In conquering cultures, it is often used to get the females to stop
teaching their young old languages. Most frightfully was Zulu
tribe of small proportions taking over a sizable part of Africa and
now making up some 20% or so of South Africa's population

If you take the sickly, the poor, and give them land, especially in
the middle of periodic famines, they would accept these terms if
checked up on regularly. The trick is to separate their abilities
from their language. Not easy, but possible TL, especially with
the danger of people raised under the system knowing the weak
points and later trying to exploit them either within or after being
expelled.
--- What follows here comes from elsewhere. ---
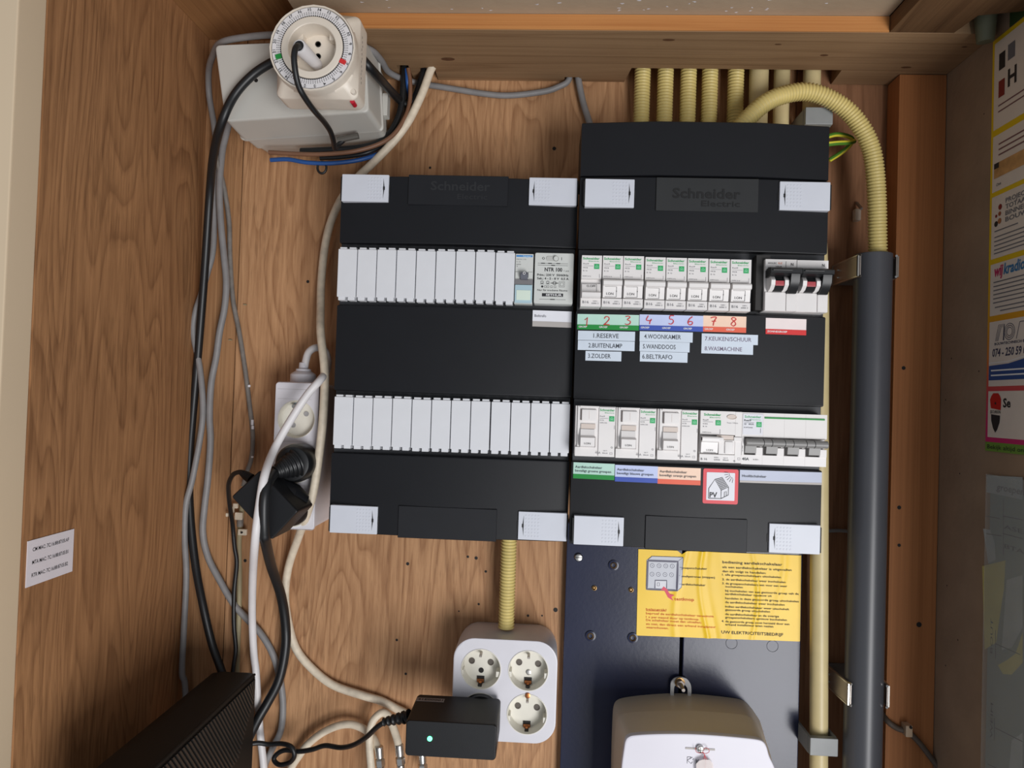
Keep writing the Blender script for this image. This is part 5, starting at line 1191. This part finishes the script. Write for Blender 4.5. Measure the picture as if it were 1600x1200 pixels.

So probably a tribe with only minor access to the coast,
as the coast is the most vulnerable to illegal reentry.
 
Many of the aboriginal tribes were matriarchal or at the very least gave women the same amount of power as the men. If Chinese men married into aboriginal communities, the culture would be better preserved. However, the majority of the earliest Chinese settlers were brought over by the Dutch as laborers and were predominately male. As the tribes also practiced exogamy, many of the Chinese men married aboriginal women. Since the Chinese lived near the Dutch forts in their own communities, their children grew up isolated from their mothers' cultures and became more Chinese.

In this timeline, because the local aboriginal population is larger and more peaceful than OTL, there is no need for the Dutch to bring over people from China. There will be some immigration from the mainland further on (as well as more immigration from Japan), but nowhere near the scale of OTL since the lowland regions are already fairly densely settled by aborigines.